2 - « Ils n’aiment pas la police parce qu’elle est constamment en contact avec eux 1499  »

Un constat : ‘«’ ‘ Tous les jours, les agens [sic] de l’autorité et même les fonctionnaires publics éprouvent des oppositions plus ou moins graves dans l’exercice de leurs fonctions ; il est évident que ces oppositions […] viennent de la fausse idée que ce font plusieurs personnes des vrais principes de la liberté et d’une crainte vague que les dépositaires de l’autorité n’agissent arbitrairement’ ‘ 1500 ’ ‘ ’». Puis une illustration : ‘«’ ‘ Tiens qui es-tu donc toi ? Je suis agent de police […]. Aussitôt les quatre camarades de celui auquel il [l’agent] s’était adressé s’élancèrent sur lui et le frappèrent à coups de pied et à coups de cannes’ ‘ 1501 ’ ‘ ’».

Habitué aux discours d’une histoire politique évoquant les affrontements révolutionnaires, on aurait tendance à fixer l’opposition peuple/forces de l’ordre sur l’événement – grève, révolte, révolution – alors que l’essentiel de cet affrontement se jouait au jour le jour. Les policiers, agents d’éducation et de répression du pouvoir, arpentaient le territoire urbain à longueur d’année et rencontraient les hommes et les femmes du peuple qui continuaient à appliquer leurs propres normes.
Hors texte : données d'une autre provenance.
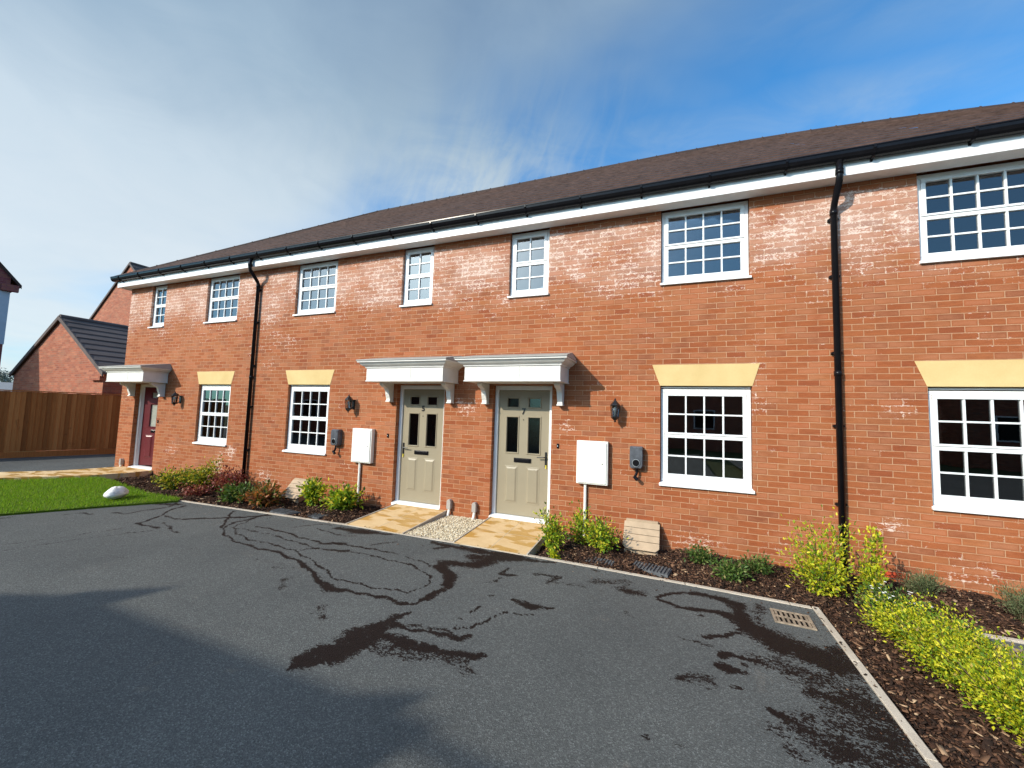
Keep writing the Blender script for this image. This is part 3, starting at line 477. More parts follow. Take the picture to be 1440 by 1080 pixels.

Le décalage entre leur système de gestion du social et celui du pouvoir entraînait, nous l’avons vu, des désaccords et des incompréhensions qui se traduisaient, concrètement, par des oppositions de terrain. Le policier devait faire appliquer des normes et les inculquer au peuple – par l’exemple ou la punition ; ce dernier, de son côté, pouvait les refuser et souhaiter qu’on le laissât vivre comme il l’entendait. A cela s’ajoutaient tous les griefs que nous venons de passer en revue et qui alimentaient un désamour entre les Lyonnais et leur police – ce qui prédisposait à l’affrontement. Il faut d’emblée préciser que cet affrontement opposait principalement la population et les agents ; les commissaires et autres responsables de la police étaient moins souvent visés parce qu’ils étaient moins présents sur le terrain et, surtout, parce qu’ils exerçaient une activité moins axée sur la répression. L’agent, lui, était d’abord dans les rues pour faire respecter la loi et nous avons pu comprendre qu’il était peu à même de construire son travail sur l’échange, la compréhension et la recherche d’un modus vivendi ; beaucoup plus terre-à-terre que ses supérieurs, il se donnait d’abord pour but de faire appliquer, coûte que coûte, la loi – ce qui, là encore, n’était pas fait pour contenter un peuple qui prenait sa présence pour de l’ingérence et faisait preuve de solidarité dans l’affrontement.

Notes
1499.

ADR, 4 M 2, Rapport du commissaire de police du Palais des Arts au préfet du Rhône, 17/09/1826, à propos des ouvriers du quartier.

1500.

Id., Lettre du maire de Lyon au préfet du Rhône, 08/10/1833. Un semblable discours était tenu au début comme à la fin du siècle. Cf. AML, I1 114, Rapport du commissaire central au ministre de l’Intérieur, 05/02/1820 et ADR, 4 M 18, Lettre du commissaire spécial de la sûreté au secrétaire général pour la police, 06/06/1878.

1501.

ADR, 4 M 195, Lettre du commissaire spécial au préfet du Rhône, 24/06/1839.